“I always feel better about myself when I think of myself as a human before I think of myself as a woman,” she explains, “because there are expectations attached to being a girl or a woman that, when I remember that I’m just a person, really kind of fall away.”
Tavi Gevinson, founder of Rookie, an online magazine for teenage girls
Eighteen year old, Tavi Gevinson, caught my attention this week. She was interviewed on The Take Away’s series “Being a Woman Online”. When the host introduced her by touting her renowned fashion blog she started at age 15, I rolled my eyes. But Tavi did a glorious thing. She crushed my stereotypes – of teenagers, of fashion bloggers, of women. Because when I’m really honest, even I have stereotypes and expectations of girls and women in our culture, and, like Tavi, I’m better off when they fall away to reveal the person underneath.
Okay… this topic is huge! As a woman, a female priest, and the parent of a young girl there is more swirling in my head than you would care to read in one post. So here I explore being a woman, being human in the man’s world of the Catholic priesthood… but there will be more to come!
I’m in a privileged position. I was born female and also identify with that gender. I’m white, heterosexual, and grew up middle class. I’m sure all of these qualities I didn’t choose helped me when I chose to defy expectations in one area – the Catholic priesthood. I was ordained in 2007 and I was the first female priest many in my community had ever experienced. I would guess that my experiences would parallel those of other women who have made their way into male professions. There were times when I was hyper aware of my difference. Some of the difference was positive. When I was pregnant, for example, I would rest my hands on my belly in prayer and feel hyper-priestly, so full of life! But when men would attempt to compliment me by saying they were “distracted” when I presided, my priesthood felt diminished. I could tell when I was the token, held up as a hope for a patriarchal institution struggling to find relevance in this century.
“You have such a feminine presence,” I’ve been told more than once; but womankind I can never claim to represent – at the altar, in this blog, or anywhere else. As much femininity as some people perceive, there’s just as much in me that balks at the expectations of a modest, pretty, soft spoken, constant servant of others. I’m human first and sometimes my humanity puts on a pretty dress and sometimes it drinks a beer and squishes its toes in the mud.

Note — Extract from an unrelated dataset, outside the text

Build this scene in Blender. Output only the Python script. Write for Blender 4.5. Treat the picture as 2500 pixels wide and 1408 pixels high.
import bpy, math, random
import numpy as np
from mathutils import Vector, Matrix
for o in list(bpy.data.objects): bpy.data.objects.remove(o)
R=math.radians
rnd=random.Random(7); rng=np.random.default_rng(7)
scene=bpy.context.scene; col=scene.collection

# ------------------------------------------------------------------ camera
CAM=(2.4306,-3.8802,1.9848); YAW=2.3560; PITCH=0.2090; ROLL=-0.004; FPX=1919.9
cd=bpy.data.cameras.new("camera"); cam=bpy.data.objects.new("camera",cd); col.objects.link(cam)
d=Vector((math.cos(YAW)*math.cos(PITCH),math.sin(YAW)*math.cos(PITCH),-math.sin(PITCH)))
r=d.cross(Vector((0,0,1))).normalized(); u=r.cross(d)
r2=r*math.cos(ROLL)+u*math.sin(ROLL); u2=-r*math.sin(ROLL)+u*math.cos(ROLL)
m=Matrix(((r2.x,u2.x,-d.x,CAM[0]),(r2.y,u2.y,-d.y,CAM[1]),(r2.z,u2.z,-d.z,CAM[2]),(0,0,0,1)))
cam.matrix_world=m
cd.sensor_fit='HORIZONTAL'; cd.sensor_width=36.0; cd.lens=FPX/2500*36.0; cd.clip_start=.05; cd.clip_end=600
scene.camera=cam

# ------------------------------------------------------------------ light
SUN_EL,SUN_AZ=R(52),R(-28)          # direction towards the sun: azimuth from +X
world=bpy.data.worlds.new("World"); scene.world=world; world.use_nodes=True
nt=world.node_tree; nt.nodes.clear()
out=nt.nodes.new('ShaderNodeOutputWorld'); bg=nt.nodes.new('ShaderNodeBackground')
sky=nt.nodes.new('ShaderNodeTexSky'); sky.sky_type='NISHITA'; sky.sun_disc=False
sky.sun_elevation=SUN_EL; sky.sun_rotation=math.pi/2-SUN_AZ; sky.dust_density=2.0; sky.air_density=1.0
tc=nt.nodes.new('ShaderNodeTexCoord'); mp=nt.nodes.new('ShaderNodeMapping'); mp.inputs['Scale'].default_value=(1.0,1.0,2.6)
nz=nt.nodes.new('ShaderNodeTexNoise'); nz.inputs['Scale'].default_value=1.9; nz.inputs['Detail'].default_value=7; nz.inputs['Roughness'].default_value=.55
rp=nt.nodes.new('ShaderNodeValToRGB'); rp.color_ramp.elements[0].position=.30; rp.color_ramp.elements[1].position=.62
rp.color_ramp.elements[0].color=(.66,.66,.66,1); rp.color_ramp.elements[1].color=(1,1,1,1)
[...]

Now that I’m not serving a parish or putting on the clothes of a priest I have this wonderful opportunity to come to find the truest form of priesthood that has nothing to do with being ordained. My kids are helpful. Food gets thrown at my table and confessions are hard to come by (“because he/she always started it!”). They don’t care that I’m a Catholic priest. They don’t know that I’m different than anyone else’s mommy. I have to find my priesthood in my humanity, and being human is hard and it’s different for everyone. Expressing the utter uniqueness of our humanity… that, I’m coming to learn, serves a world drowning in expectations.